I legami fra Erdogan e Hamas
Hamas, ancora, ha rappresentato il pomo della discordia nell'ambito dei rapporti fra Israele e Turchia. Non a caso, gli Stati Uniti avrebbero subito esercitato pressioni affinché Ankara si allontanasse dall'organizzazione militante palestinese. Le possibilità perché ciò accada, appunto, sono però minime. Se le parole sono importanti, quelle pronunciate da Erdogan dopo l'attacco terroristico del 7 ottobre suonavano tutto fuorché come una condanna nei confronti di Hamas. Soprattutto, riflettevano la visione del Sultano e, allargando il campo, degli islamisti turchi e degli elettori dell'AKP rispetto al conflitto israelo-palestinese.
Prima di diventare presidente della Turchia, Erdogan aveva espresso più volte opinioni antisemite e anti-israeliane. Nel 2009, in qualità di primo ministro, a Davos dimostrò tutto il suo livore nei confronti di Israele. Rimproverando pubblicamente Shimon Peres, al Forum economico mondiale, e accusando il governo israeliano di uccidere i bambini palestinesi. Risale invece la 2010 l'incidente alla Mavi Marmara, una nave turca con aiuti destinati a Gaza che, nel tentativo di violare il blocco israeliano, fu attaccata dalle forze speciali israeliane. Un incidente che, inevitabilmente, provocò un netto declino nelle relazioni turco-israeliane.
Proprio a margine di quell'incidente, leggiamo, Erdogan ha cominciato a coltivare un rapporto (quasi) personale con Hamas. Un rapporto che, nel frattempo, si è insinuato nella società turca e che, adesso, sembrerebbe difficile da estirpare. Hamas, sebbene ultimamente stia prediligendo il Qatar, mantiene uffici politici in Turchia. Detto di Haniyeh, anche Khaled Mashal e Saled al-Arouri hanno incontrato pubblicamente Erdogan. Più volte. Come Haniyeh, al-Arouri dispone di un passaporto turco per spostarsi senza ostacoli. Parliamo del cosiddetto capo di Hamas in Cisgiordania, designato come terrorista dagli Stati Uniti e, verosimilmente, una delle menti dell'attacco del 7 ottobre. Un attacco che al-Arouri ha celebrato sui social. Il sostegno turco a Hamas andrebbe oltre, a ogni modo. Armi, già. Lo scorso luglio, come spiegato da Foreign Affairs, le autorità israeliane hanno sequestrato 16 tonnellate di materiale esplosivo diretto a Gaza. La provenienza? La Turchia.
Un mediatore credibile?
Il fatto che Erdogan, da tempo, non condanni ma anzi sostenga Hamas ha reso l'organizzazione e la causa palestinese, dicevamo, molto popolari fra gli elettori dell'AKP, il partito del Sultano. Il Paese, in queste ultime settimane, ha visto moltiplicarsi le manifestazioni pubbliche a sostegno di Gaza. Due giorni dopo l'attacco, Huda-Par – partito islamista radicale nonché partner della coalizione di governo di Erdogan – ha organizzato una manifestazione davanti al consolato israeliano di Istanbul. Fra i cori scanditi, uno in particolare ha colto l'attenzione degli osservatori: «Israele sia dannato».

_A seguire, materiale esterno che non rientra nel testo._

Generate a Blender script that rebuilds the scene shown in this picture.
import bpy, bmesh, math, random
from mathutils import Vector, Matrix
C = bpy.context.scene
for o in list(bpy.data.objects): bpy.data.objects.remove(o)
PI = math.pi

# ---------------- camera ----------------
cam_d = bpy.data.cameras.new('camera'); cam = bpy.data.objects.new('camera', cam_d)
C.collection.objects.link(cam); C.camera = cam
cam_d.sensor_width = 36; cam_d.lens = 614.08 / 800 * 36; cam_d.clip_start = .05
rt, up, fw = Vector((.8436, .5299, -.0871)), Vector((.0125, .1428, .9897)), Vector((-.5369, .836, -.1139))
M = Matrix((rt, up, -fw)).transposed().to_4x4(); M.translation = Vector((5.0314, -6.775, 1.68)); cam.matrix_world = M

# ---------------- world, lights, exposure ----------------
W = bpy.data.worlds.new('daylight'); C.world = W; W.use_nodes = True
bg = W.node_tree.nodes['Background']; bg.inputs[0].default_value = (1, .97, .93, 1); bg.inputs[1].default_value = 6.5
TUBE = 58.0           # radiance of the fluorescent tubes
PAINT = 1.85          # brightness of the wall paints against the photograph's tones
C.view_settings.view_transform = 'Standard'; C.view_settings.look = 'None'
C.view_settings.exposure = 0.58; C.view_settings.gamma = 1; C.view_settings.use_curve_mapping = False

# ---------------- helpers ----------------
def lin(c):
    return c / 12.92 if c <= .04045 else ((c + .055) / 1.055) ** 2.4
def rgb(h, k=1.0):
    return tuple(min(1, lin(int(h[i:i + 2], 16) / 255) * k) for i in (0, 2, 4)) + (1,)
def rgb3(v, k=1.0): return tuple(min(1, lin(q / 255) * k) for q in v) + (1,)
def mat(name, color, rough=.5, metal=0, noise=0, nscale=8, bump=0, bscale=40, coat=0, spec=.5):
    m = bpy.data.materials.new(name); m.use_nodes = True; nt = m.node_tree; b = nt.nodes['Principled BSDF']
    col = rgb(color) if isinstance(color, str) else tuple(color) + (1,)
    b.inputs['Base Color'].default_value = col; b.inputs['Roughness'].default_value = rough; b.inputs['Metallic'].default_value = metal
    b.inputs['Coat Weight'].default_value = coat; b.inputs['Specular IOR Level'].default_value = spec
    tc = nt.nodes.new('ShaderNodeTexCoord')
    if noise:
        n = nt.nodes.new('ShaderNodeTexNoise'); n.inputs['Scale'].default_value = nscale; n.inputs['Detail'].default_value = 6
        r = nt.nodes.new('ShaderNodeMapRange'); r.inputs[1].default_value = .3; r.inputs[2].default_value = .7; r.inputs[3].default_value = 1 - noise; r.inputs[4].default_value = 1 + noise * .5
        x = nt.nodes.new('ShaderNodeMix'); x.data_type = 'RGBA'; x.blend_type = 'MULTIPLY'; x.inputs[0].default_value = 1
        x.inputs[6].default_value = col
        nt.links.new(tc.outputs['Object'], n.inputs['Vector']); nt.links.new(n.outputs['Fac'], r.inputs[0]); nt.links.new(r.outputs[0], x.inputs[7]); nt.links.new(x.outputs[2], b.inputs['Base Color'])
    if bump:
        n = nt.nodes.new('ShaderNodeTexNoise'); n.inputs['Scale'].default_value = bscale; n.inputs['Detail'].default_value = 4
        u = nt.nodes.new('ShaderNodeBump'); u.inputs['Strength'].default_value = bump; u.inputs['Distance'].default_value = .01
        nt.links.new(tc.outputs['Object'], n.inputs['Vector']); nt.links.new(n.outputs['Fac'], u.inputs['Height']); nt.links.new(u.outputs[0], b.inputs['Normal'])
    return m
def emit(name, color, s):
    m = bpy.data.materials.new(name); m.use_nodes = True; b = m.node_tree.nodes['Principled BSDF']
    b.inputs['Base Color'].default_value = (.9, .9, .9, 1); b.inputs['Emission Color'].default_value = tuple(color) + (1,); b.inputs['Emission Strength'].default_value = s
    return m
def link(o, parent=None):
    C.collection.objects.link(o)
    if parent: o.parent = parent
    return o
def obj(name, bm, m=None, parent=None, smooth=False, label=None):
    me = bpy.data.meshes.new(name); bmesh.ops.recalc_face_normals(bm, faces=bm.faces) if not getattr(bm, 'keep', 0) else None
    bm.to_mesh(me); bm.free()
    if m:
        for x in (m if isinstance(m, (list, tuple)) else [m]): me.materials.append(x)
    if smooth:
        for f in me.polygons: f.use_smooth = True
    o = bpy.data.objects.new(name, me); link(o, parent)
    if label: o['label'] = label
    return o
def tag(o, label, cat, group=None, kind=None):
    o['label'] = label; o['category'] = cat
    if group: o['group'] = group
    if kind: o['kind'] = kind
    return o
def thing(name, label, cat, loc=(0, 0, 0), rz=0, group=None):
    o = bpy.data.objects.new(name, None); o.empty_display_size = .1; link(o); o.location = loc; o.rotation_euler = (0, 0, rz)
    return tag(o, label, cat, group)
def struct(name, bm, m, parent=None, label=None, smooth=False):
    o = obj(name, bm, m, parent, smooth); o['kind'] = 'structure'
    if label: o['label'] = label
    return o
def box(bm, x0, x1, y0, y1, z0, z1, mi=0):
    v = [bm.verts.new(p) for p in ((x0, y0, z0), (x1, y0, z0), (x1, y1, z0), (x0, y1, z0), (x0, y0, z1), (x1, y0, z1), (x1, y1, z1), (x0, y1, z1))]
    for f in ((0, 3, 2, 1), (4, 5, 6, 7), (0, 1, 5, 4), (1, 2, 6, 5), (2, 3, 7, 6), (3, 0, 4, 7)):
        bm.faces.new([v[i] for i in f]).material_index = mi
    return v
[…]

Giova ricordare che, dopo i moti di Gezi Park e le proteste contro il governo di Erdogan, all'epoca primo ministro, nel 2013, in Turchia le manifestazioni pubbliche sarebbero tecnicamente e legalmente vietate. Quella di Huda-Par, per intenderci, non avrebbe potuto avere luogo senza il nullaosta del governo.
Erdogan, nel frattempo, un po' come il Qatar si è offerto di mediare fra Israele e Hamas. Ufficialmente, ha spiegato, per evitare un'escalation e un allargamento del conflitto. Visto quanto scritto finora e visti i suoi rapporti con l'organizzazione militante palestinese, nessuno finora ha seriamente considerato che la Turchia possa, davvero, essere un attore super partes credibile. Dubbi, in questo senso, erano già stati avanzati su un altro fronte, quello della guerra in Ucraina, con Ankara che, sin qui, ha mantenuto buoni rapporti con Mosca pur sostenendo (anche) Kiev.
Quella visita mancata
La Turchia, all'inizio dello scorso anno, aveva tentato di normalizzare le sue relazioni con Israele. Anche per riavvicinare gli Stati Uniti, con cui i rapporti hanno subito non poche frenate negli anni. L'attacco del 7 ottobre ha fornito ad Ankara una chance unica, se non irripetibile, per rompere con Hamas. Ma a prevalere, sembrerebbe, sono state ancora una volta le posizioni islamiste di Erdogan. Posizioni che, secondo logica, hanno allontanato di nuovo l'America. Gli sforzi diplomatici di Washington, con la visita lampo di Joe Biden in Israele e, parallelamente, l'instancabile girovagare del segretario di Stato Antony Blinken, sin qui non hanno coinvolto la Turchia. Agli occhi degli USA, insomma, Ankara ha scelto con chi stare. E la parte è quella sbagliata.